News | November 14, 2018

Duke Energy confirms groundwater pollution at coal ash sites

Every Duke Energy coal ash site in the Carolinas is polluting groundwater, according to Duke Energy’s own filings. The only sites that are not polluting groundwater and violating federal law are those where Duke Energy has excavated all the coal ash.

Additionally, Duke Energy is damaging wetlands, and storing coal ash in unstable areas at unlined, leaking sites in North and South Carolina.

This information came to light through recent filings required by the federal Coal Combustion Rule.

To date, Duke Energy has refused to excavate its coal ash from six sites in North Carolina:

  • Allen on Lake Wylie,
  • Marshall on Lake Norman,
  • Cliffside (Rogers) on the Broad River, and
  • Mayo, Roxboro, and Belews Creek in the Dan River and Roanoke River Basins.

At every one of those sites, Duke Energy coal ash lagoons are polluting groundwater aquifers and, at Belews Creek, Marshall, Cliffside, and Roxboro, Duke Energy admits that it is harming wetlands also.

Notably, the only coal ash lagoons not polluting groundwater, harming wetlands, or storing ash in unstable locations are one lagoon at Asheville and one at Cliffside from which all the coal ash already has been removed.

In these filings, Duke Energy’s own engineers confirm that Duke Energy is storing coal ash in dangerous, leaking, and polluting pits,” said Senior Attorney Frank Holleman  “These admissions and Hurricane Florence make clear beyond any doubt that Duke Energy must move all its coal ash out of these unlined, leaking waterfront pits as soon as reasonably possible. Leaving the ash in these unlined pits and putting a cap on top will not stop pollution of groundwater or wetlands. The only safe, legal coal ash pits are the ones from which the coal ash has been removed.

During Hurricane Florence, Duke Energy’s coal ash lagoon at its Sutton Plant in Wilmington was inundated by flood waters and spilled coal ash into the Cape Fear River. These filings set out that Duke Energy’s Sutton coal ash lagoons are unstable, subject to seismic failure, damaging wetlands, and polluting the region’s aquifer. Duke Energy’s old coal ash sites at its Lee plant near Goldsboro also were inundated during Hurricane Florence and released coal ash into the flood waters of the Neuse River. Duke Energy’s filings confirm that its active Lee coal ash lagoon is damaging wetlands and polluting groundwater.

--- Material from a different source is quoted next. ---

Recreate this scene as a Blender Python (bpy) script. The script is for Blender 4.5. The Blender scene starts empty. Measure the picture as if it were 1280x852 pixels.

In total, Duke Energy’s filings demonstrate that Duke Energy operates 24 coal ash lagoons in the Carolinas that are polluting aquifers, that 13 Duke Energy coal ash lagoons are damaging wetlands, and that three are unstable and also fail seismic safety tests.

Under a criminal plea agreement, court orders, settlement agreements with conservation groups, regulatory requirements, and legislation, Duke Energy is now required to remove all of the coal ash from all its unlined pits in South Carolina and from eight of its 14 unlined, leaking sites in North Carolina.  However, because Duke Energy has not completed ash removal from almost all its lagoons, it continues to violate the law at every site where it stores coal ash in the Carolinas. At six locations in North Carolina, Duke Energy continues to try to leave its coal ash in unlined, leaking pits forever.